The smell of Versailles—which lacked modern plumbing—most likely served as an appetite suppressant, while having to dine, dress, and undress in public may have led Marie Antoinette to also watch her weight. But it was her light dinner—typically a broth with vegetables and either chicken or guinea fowl—that Wheeler saw as key. Soon after, she realized that her modern day French friends too ate le souper—or a light evening meal—rather than a calorie-packed dinner.

The “Marie Antoinette Diet”—also referred to as MAD—focuses on meal timing amongst other factors: indulging on sweets with breakfast may help with curbing your appetite for them later on in the day; eat soup—dubbed “a miracle in a bowl for fat loss”—either before dinner, or as dinner; only use food that is au natural (no over-processed junk, trans-fats, or vegetable or polyunsaturated oil; and not drinking your weight in sugar (or alcohol).
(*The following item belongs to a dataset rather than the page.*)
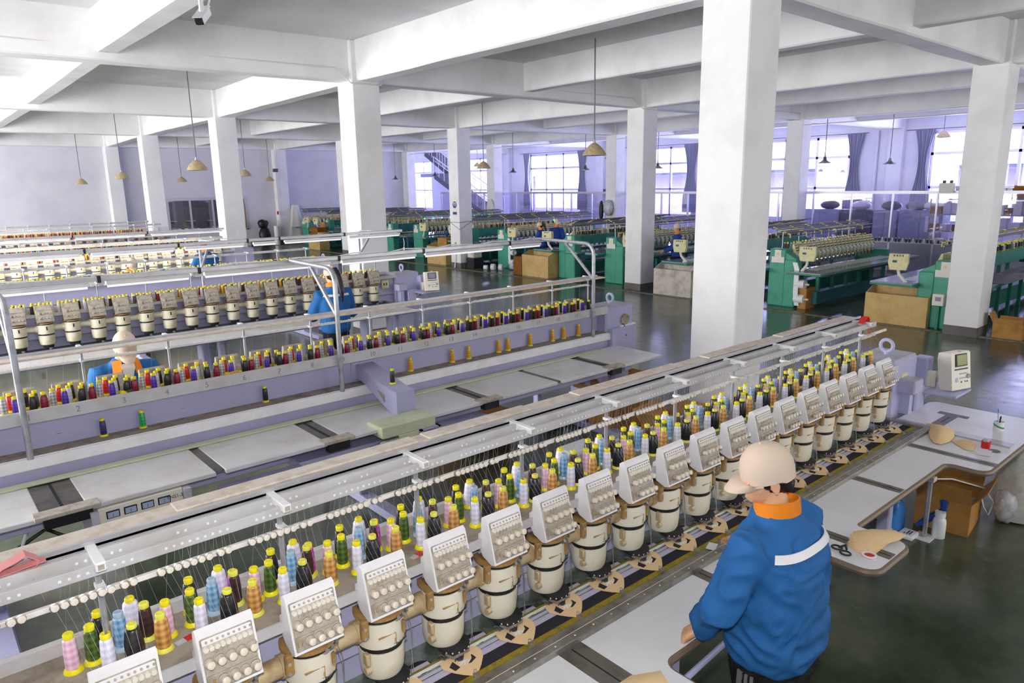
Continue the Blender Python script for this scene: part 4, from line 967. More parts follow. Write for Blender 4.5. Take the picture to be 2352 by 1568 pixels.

Although many fad diets come and go—and are proven ineffective as quickly as they’re claimed effective—some of Wheeler’s claims (supported by Dr. Mabel Blades, a registered dietician and nutritionist in England) actually seem useful and easily attainable, like not eating past 8pm or focusing on portion control, rather than food control. The only thing totally out is fried food.

Wheeler’s best tip? “Only eat dessert if it’s amazing.”